O caso da Floresta Nacional do Jamanxim, no Pará mostra que, na verdade, quem vai se beneficiar são ocupações ilegais recentes (grilagem mesmo!), com média acima de 2 mil hectares cada (20 milhões de metros quadrados!). Em paralelo, o governo propôs, e o Congresso aprovou, o que ficou conhecido como a MP da Grilagem, que aumentou a área passível de regularização de 1.500 para 2.500 hectares — que coincidência, não? — e reduziu o valor a ser pago pela terra pública para 10% a 50% do valor de referência do Incra. Assim, na região do Jamanxim, cada dez mil metros quadrados pode sair por menos de R$ 100 — ou seja, um centavo por metro quadrado.
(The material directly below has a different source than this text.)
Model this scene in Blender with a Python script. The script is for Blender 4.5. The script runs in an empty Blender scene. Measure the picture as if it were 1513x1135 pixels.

Em outra frente, o governo trabalha para aprovar uma lei que abre as terras indígenas para mineração, ao mesmo tempo em que publicou um parecer da Advocacia Geral da União (AGU), que autoriza a exploração de “riquezas de cunho estratégico”, independentemente de consulta às comunidades indígenas envolvidas ou à Funai.

Para completar, lideranças governistas trabalham com diversos lobbies da indústria para aprovar ‘goela abaixo’ uma reforma do sistema de licenciamento ambiental que, entre outras barbáries, exime do licenciamento de atividades rurais e cria decurso de prazo para aprovação de licenças.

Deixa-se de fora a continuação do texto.